======== Dataset extract

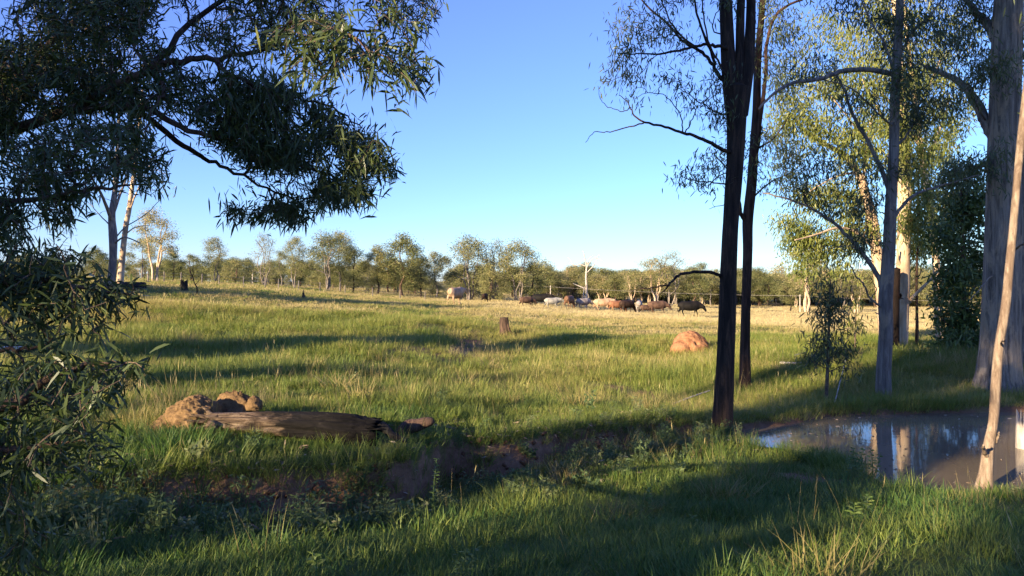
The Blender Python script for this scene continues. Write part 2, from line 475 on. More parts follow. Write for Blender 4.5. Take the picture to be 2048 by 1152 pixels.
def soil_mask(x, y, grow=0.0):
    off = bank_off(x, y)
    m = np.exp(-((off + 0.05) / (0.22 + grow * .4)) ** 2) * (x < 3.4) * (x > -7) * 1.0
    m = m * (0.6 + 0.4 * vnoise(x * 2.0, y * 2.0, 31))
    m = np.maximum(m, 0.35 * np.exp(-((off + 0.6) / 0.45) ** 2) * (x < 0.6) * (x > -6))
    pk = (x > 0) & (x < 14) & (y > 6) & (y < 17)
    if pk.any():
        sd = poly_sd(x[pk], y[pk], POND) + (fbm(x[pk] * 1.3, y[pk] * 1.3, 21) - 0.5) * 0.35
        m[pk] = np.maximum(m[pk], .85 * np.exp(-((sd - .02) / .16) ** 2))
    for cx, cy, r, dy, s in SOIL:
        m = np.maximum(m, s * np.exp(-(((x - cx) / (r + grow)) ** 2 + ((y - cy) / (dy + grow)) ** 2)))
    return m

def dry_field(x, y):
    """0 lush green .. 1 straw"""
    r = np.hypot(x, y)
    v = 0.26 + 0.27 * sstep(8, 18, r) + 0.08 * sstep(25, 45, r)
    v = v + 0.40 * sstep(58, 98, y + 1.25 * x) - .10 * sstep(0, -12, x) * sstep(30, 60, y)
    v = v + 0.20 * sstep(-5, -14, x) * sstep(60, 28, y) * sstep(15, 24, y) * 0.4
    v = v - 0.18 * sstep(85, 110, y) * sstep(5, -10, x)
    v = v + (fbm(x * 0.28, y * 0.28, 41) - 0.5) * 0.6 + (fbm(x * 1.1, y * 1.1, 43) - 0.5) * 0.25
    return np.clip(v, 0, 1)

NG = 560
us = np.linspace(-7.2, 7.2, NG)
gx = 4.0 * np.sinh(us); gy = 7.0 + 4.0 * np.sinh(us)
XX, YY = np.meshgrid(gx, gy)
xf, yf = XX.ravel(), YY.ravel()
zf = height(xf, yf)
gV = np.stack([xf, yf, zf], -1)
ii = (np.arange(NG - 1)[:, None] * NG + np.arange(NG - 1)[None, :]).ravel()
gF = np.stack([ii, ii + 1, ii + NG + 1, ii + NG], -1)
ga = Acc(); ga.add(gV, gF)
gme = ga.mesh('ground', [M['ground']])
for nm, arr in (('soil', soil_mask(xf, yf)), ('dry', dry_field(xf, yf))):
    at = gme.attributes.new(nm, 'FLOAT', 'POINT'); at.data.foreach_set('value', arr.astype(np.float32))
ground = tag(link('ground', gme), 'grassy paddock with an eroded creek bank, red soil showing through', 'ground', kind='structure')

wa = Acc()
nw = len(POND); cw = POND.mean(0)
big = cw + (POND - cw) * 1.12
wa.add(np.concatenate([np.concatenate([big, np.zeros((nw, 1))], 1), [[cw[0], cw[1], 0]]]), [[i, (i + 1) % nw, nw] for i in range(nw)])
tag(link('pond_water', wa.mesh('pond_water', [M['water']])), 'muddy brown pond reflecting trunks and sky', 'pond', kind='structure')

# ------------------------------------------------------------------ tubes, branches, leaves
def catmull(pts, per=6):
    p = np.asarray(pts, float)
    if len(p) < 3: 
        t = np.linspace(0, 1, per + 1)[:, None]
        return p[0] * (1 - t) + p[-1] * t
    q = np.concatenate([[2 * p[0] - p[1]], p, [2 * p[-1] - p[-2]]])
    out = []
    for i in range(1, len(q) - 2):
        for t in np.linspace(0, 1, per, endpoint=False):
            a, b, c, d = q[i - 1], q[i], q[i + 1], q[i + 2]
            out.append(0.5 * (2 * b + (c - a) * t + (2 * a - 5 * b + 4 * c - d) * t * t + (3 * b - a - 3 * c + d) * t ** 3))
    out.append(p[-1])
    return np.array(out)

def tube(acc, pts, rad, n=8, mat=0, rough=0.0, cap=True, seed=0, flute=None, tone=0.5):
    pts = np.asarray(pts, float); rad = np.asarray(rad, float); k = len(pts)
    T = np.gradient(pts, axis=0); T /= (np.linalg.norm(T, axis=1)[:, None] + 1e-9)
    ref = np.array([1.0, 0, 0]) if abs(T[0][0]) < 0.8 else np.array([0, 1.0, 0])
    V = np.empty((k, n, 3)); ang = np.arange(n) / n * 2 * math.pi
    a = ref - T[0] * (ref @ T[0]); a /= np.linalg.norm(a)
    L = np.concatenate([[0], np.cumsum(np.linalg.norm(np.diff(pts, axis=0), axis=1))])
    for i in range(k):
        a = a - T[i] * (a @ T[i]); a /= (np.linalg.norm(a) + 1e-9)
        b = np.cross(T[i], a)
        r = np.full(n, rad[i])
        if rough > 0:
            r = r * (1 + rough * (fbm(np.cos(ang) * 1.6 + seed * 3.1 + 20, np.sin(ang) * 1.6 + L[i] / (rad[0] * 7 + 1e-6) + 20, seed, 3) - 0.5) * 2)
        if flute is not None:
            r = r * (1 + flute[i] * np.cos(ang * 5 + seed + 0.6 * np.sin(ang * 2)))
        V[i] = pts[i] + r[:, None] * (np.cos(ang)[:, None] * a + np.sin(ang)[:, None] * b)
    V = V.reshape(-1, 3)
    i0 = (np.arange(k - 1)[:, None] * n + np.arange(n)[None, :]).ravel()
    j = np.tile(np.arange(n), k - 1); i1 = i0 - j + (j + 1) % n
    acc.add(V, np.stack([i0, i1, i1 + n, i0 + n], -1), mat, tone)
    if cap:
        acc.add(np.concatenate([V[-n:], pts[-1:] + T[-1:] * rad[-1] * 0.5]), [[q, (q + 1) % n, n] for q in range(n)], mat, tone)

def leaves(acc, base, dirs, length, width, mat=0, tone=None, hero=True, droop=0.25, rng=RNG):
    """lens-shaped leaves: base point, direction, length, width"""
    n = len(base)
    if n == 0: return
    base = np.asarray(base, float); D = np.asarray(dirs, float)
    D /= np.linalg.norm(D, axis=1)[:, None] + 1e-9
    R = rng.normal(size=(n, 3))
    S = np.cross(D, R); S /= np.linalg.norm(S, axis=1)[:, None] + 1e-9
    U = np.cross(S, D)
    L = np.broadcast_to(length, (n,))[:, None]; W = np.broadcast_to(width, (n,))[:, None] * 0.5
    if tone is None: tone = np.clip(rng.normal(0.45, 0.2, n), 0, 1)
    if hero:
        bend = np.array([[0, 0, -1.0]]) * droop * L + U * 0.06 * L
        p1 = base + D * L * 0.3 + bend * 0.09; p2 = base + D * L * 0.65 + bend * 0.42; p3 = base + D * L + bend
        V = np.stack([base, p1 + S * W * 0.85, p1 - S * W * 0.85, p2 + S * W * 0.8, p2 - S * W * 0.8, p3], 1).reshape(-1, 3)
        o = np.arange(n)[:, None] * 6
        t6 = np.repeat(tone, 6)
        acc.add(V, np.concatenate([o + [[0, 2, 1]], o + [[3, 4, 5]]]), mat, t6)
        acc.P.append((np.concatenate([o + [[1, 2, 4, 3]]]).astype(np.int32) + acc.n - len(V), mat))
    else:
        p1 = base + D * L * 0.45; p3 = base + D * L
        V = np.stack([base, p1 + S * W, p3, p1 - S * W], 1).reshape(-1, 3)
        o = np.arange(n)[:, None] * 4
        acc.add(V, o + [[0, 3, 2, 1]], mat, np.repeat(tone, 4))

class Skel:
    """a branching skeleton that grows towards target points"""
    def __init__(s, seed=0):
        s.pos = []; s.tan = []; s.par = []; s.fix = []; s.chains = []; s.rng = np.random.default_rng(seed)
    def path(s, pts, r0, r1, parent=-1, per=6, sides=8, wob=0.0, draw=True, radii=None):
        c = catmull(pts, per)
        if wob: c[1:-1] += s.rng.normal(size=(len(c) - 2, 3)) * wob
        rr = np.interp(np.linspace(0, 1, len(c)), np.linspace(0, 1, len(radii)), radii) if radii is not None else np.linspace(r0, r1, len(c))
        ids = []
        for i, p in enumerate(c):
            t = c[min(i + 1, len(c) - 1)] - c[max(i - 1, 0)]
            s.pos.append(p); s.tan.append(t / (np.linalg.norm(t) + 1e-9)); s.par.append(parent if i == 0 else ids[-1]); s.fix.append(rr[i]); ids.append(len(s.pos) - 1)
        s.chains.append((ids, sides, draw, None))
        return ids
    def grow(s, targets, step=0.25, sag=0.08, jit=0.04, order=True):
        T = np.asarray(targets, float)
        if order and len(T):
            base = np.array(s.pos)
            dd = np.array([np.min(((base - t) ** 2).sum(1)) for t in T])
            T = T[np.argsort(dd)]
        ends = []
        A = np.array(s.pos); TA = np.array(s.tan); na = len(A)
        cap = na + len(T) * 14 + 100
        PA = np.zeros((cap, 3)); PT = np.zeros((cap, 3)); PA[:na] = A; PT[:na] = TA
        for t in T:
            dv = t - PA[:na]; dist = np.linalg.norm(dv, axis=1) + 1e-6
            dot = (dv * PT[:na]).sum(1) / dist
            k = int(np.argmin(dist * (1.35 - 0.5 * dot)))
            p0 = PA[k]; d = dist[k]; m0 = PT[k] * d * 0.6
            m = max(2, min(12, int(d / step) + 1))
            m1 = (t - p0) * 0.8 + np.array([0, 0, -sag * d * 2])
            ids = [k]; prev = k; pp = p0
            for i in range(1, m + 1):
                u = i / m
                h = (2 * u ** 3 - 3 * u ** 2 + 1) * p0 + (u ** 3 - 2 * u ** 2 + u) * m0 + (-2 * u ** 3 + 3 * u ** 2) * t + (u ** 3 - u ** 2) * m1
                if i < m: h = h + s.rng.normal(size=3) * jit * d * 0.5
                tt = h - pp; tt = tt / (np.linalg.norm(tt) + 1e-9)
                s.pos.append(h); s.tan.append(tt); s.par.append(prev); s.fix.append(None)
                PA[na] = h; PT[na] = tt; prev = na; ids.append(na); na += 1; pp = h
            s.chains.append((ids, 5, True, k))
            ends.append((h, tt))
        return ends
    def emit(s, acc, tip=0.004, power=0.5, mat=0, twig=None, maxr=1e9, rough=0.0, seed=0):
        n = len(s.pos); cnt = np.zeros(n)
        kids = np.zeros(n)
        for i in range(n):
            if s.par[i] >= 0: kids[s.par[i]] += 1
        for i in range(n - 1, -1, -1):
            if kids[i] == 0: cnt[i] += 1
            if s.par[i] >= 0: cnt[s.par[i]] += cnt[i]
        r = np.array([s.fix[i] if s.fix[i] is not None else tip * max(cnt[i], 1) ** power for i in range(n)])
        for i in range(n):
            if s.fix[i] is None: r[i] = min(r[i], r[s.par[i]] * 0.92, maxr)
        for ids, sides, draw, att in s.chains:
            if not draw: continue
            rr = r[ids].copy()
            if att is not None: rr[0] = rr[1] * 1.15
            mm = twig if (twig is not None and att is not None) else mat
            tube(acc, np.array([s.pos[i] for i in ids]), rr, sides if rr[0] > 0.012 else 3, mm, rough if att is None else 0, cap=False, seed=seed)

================

▶ [Your task]:
Begin at the first line of the data above and repeat each line exactly, stopping after the line containing "return np.clip(v, 0, 1)". Omit the pictures.

▶ [Written response]:
The Blender Python script for this scene continues. Write part 2, from line 475 on. More parts follow. Write for Blender 4.5. Take the picture to be 2048 by 1152 pixels.
def soil_mask(x, y, grow=0.0):
    off = bank_off(x, y)
    m = np.exp(-((off + 0.05) / (0.22 + grow * .4)) ** 2) * (x < 3.4) * (x > -7) * 1.0
    m = m * (0.6 + 0.4 * vnoise(x * 2.0, y * 2.0, 31))
    m = np.maximum(m, 0.35 * np.exp(-((off + 0.6) / 0.45) ** 2) * (x < 0.6) * (x > -6))
    pk = (x > 0) & (x < 14) & (y > 6) & (y < 17)
    if pk.any():
        sd = poly_sd(x[pk], y[pk], POND) + (fbm(x[pk] * 1.3, y[pk] * 1.3, 21) - 0.5) * 0.35
        m[pk] = np.maximum(m[pk], .85 * np.exp(-((sd - .02) / .16) ** 2))
    for cx, cy, r, dy, s in SOIL:
        m = np.maximum(m, s * np.exp(-(((x - cx) / (r + grow)) ** 2 + ((y - cy) / (dy + grow)) ** 2)))
    return m

def dry_field(x, y):
    """0 lush green .. 1 straw"""
    r = np.hypot(x, y)
    v = 0.26 + 0.27 * sstep(8, 18, r) + 0.08 * sstep(25, 45, r)
    v = v + 0.40 * sstep(58, 98, y + 1.25 * x) - .10 * sstep(0, -12, x) * sstep(30, 60, y)
    v = v + 0.20 * sstep(-5, -14, x) * sstep(60, 28, y) * sstep(15, 24, y) * 0.4
    v = v - 0.18 * sstep(85, 110, y) * sstep(5, -10, x)
    v = v + (fbm(x * 0.28, y * 0.28, 41) - 0.5) * 0.6 + (fbm(x * 1.1, y * 1.1, 43) - 0.5) * 0.25
    return np.clip(v, 0, 1)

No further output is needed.